··· Given material

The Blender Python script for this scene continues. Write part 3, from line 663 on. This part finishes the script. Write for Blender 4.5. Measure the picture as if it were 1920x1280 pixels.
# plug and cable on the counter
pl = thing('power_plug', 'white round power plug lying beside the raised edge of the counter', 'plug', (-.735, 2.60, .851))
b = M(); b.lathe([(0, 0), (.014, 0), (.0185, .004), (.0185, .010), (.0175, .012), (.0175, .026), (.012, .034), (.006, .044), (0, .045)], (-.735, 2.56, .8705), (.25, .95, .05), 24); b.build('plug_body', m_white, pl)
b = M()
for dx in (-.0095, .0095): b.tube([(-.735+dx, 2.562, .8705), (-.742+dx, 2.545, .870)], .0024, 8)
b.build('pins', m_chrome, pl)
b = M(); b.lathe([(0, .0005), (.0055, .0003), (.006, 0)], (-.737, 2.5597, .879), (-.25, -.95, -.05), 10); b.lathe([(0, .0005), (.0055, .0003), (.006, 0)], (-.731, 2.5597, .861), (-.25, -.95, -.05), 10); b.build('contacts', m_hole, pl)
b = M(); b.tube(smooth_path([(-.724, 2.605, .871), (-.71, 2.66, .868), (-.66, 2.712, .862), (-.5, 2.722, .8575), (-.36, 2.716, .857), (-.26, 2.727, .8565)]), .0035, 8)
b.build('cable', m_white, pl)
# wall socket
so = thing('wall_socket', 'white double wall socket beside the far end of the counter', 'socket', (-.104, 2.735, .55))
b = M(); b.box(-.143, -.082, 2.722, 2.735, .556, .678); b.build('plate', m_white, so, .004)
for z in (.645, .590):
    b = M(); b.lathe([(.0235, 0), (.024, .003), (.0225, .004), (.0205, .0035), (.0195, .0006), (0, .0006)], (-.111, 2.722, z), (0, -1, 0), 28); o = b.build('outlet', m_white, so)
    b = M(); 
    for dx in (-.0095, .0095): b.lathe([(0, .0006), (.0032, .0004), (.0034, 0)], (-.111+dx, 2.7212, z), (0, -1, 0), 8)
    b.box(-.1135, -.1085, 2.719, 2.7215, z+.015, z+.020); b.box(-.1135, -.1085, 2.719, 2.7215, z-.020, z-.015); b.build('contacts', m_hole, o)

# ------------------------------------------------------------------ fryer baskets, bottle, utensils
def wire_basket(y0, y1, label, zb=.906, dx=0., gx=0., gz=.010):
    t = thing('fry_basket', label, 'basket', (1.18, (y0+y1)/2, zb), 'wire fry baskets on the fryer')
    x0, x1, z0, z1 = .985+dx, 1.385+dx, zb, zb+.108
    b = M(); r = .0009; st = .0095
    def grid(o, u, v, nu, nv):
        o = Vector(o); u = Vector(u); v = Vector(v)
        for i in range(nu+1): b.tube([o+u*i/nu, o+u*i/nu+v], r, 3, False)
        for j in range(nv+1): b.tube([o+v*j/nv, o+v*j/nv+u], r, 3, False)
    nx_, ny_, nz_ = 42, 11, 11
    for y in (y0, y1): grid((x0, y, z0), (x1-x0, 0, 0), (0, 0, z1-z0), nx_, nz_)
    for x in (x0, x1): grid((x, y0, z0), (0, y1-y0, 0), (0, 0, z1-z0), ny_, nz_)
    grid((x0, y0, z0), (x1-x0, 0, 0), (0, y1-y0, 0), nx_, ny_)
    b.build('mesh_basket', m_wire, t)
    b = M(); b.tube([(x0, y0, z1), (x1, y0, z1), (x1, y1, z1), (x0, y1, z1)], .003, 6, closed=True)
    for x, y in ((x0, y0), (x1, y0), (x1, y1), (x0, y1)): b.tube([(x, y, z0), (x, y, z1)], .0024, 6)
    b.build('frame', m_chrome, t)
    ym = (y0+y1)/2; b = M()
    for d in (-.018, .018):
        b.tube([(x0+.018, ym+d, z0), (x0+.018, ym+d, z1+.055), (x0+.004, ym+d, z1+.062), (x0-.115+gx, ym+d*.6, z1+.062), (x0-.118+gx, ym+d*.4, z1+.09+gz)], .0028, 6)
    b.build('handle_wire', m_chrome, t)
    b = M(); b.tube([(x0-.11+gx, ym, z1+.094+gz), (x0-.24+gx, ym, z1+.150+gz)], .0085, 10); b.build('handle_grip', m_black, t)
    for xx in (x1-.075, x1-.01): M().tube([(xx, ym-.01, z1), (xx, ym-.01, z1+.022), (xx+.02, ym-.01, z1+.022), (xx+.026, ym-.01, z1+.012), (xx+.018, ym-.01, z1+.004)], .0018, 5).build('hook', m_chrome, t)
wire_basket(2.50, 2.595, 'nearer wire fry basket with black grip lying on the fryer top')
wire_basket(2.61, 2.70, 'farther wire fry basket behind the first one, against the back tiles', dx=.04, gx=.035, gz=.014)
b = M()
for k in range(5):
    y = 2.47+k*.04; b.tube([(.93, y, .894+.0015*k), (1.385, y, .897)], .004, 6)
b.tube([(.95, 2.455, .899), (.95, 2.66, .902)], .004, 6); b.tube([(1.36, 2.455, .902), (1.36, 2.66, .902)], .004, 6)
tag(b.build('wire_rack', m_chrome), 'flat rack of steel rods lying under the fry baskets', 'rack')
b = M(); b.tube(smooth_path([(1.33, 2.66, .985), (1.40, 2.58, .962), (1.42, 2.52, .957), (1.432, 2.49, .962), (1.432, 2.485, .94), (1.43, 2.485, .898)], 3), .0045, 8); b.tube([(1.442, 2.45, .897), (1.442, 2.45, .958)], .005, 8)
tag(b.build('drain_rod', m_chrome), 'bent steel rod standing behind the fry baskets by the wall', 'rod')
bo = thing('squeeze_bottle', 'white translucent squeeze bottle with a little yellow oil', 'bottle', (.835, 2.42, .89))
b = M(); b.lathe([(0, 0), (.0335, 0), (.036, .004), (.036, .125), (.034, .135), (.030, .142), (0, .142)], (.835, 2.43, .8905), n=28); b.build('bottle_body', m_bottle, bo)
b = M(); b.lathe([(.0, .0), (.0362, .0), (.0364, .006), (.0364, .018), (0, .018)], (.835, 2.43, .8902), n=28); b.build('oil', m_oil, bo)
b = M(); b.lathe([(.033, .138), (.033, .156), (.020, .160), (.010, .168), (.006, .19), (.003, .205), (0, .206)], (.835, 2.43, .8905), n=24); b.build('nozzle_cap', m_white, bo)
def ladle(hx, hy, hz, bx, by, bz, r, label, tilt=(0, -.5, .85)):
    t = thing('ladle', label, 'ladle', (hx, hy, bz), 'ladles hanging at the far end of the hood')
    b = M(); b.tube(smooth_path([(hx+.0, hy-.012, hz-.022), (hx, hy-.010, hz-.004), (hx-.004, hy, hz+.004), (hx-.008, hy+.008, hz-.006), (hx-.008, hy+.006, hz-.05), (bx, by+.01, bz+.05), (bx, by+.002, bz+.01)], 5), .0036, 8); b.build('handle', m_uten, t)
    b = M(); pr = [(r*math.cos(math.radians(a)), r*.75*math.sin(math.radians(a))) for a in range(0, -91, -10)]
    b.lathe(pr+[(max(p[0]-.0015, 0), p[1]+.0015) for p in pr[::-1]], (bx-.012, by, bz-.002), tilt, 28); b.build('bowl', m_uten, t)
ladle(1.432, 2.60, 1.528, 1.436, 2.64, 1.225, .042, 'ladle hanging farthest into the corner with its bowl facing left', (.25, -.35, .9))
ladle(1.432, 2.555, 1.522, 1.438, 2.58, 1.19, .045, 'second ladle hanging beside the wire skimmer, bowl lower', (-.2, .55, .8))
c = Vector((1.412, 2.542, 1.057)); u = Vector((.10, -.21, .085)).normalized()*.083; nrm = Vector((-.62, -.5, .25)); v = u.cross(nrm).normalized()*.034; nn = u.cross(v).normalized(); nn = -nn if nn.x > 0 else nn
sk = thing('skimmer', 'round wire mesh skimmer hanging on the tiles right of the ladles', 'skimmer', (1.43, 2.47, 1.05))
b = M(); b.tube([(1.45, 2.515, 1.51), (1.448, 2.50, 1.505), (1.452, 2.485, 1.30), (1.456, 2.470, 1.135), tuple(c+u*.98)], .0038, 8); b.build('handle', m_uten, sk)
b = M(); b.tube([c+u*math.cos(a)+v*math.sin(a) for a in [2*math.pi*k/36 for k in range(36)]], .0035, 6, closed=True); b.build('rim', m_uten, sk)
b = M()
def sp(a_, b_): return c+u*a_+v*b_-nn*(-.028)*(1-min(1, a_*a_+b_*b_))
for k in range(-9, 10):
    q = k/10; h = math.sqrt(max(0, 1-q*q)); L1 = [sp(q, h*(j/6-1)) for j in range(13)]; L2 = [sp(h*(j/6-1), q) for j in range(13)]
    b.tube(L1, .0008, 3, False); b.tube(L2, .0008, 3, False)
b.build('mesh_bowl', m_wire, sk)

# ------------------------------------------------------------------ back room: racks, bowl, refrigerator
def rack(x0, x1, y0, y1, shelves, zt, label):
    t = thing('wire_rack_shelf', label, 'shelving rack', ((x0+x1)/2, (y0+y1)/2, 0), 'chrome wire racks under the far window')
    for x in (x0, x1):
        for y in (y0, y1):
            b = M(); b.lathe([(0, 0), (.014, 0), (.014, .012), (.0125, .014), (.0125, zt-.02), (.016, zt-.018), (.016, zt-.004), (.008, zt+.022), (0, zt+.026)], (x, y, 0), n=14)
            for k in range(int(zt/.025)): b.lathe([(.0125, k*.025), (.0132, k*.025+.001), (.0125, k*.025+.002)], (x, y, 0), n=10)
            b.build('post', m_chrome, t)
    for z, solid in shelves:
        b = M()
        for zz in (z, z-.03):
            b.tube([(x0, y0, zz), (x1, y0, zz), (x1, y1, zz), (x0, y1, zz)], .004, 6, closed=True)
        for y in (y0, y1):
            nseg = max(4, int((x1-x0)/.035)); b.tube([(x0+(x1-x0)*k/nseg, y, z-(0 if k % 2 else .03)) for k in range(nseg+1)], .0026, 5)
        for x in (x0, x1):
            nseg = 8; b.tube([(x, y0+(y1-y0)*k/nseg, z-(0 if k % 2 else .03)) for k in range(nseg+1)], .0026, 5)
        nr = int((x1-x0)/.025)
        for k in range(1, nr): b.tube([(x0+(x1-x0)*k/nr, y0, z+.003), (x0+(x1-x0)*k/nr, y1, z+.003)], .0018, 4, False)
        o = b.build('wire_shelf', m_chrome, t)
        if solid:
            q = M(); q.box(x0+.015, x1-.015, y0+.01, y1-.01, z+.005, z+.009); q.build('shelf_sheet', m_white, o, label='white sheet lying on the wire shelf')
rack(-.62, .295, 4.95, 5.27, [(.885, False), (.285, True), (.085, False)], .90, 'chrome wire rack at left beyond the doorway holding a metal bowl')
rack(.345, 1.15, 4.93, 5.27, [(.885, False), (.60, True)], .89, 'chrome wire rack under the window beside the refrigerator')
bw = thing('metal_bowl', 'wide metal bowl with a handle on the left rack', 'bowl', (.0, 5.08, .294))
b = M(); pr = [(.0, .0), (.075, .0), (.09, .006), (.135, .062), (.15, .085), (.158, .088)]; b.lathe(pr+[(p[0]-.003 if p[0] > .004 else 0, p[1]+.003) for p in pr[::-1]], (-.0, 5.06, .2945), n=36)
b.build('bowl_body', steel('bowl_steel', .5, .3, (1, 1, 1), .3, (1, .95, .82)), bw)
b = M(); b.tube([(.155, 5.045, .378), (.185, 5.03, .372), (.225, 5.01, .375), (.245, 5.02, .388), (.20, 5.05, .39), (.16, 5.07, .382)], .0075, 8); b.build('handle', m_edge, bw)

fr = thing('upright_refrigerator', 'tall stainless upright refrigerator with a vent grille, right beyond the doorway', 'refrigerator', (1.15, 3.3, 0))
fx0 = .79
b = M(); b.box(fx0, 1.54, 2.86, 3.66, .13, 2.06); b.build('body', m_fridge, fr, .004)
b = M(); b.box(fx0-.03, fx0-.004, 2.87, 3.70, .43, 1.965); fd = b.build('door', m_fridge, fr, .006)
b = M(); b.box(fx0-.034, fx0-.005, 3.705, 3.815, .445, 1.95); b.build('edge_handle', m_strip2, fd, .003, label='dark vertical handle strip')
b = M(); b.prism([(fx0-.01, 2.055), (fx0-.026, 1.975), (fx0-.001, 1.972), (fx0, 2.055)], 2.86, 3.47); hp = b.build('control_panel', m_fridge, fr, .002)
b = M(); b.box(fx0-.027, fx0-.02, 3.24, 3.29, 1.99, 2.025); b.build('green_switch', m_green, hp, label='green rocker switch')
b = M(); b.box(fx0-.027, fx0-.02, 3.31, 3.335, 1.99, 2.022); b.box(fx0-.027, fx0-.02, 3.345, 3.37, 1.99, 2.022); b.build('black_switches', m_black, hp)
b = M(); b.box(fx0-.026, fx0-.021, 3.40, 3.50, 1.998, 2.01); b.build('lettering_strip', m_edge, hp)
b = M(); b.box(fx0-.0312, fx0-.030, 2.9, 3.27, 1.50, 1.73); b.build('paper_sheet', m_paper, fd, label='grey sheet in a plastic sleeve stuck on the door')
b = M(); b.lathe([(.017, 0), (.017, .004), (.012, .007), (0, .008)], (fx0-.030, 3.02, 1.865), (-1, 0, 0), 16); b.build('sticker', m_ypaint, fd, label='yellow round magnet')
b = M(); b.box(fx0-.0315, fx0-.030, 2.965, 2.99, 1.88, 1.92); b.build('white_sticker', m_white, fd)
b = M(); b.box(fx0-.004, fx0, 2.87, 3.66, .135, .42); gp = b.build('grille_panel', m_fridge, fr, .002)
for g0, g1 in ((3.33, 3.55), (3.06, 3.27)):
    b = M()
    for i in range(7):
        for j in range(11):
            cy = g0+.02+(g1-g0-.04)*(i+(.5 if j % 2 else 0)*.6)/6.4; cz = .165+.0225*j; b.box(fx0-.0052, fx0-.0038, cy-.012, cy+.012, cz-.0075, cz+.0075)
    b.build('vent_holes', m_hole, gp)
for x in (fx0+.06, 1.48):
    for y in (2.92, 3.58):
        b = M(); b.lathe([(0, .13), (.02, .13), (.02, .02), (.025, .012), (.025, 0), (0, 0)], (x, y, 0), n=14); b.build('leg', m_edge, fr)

······

▸ **Exercise directions**
Extract exactly the leading lines of the data, stopping at and including the line with "b.box(-.1135, -.1085, 2.719, 2.7215, z+.015, z+.020);".

▸ **The solution**
The Blender Python script for this scene continues. Write part 3, from line 663 on. This part finishes the script. Write for Blender 4.5. Measure the picture as if it were 1920x1280 pixels.
# plug and cable on the counter
pl = thing('power_plug', 'white round power plug lying beside the raised edge of the counter', 'plug', (-.735, 2.60, .851))
b = M(); b.lathe([(0, 0), (.014, 0), (.0185, .004), (.0185, .010), (.0175, .012), (.0175, .026), (.012, .034), (.006, .044), (0, .045)], (-.735, 2.56, .8705), (.25, .95, .05), 24); b.build('plug_body', m_white, pl)
b = M()
for dx in (-.0095, .0095): b.tube([(-.735+dx, 2.562, .8705), (-.742+dx, 2.545, .870)], .0024, 8)
b.build('pins', m_chrome, pl)
b = M(); b.lathe([(0, .0005), (.0055, .0003), (.006, 0)], (-.737, 2.5597, .879), (-.25, -.95, -.05), 10); b.lathe([(0, .0005), (.0055, .0003), (.006, 0)], (-.731, 2.5597, .861), (-.25, -.95, -.05), 10); b.build('contacts', m_hole, pl)
b = M(); b.tube(smooth_path([(-.724, 2.605, .871), (-.71, 2.66, .868), (-.66, 2.712, .862), (-.5, 2.722, .8575), (-.36, 2.716, .857), (-.26, 2.727, .8565)]), .0035, 8)
b.build('cable', m_white, pl)
# wall socket
so = thing('wall_socket', 'white double wall socket beside the far end of the counter', 'socket', (-.104, 2.735, .55))
b = M(); b.box(-.143, -.082, 2.722, 2.735, .556, .678); b.build('plate', m_white, so, .004)
for z in (.645, .590):
    b = M(); b.lathe([(.0235, 0), (.024, .003), (.0225, .004), (.0205, .0035), (.0195, .0006), (0, .0006)], (-.111, 2.722, z), (0, -1, 0), 28); o = b.build('outlet', m_white, so)
    b = M(); 
    for dx in (-.0095, .0095): b.lathe([(0, .0006), (.0032, .0004), (.0034, 0)], (-.111+dx, 2.7212, z), (0, -1, 0), 8)
    b.box(-.1135, -.1085, 2.719, 2.7215, z+.015, z+.020); b.box(-.1135, -.1085, 2.719, 2.7215, z-.020, z-.015); b.build('contacts', m_hole, o)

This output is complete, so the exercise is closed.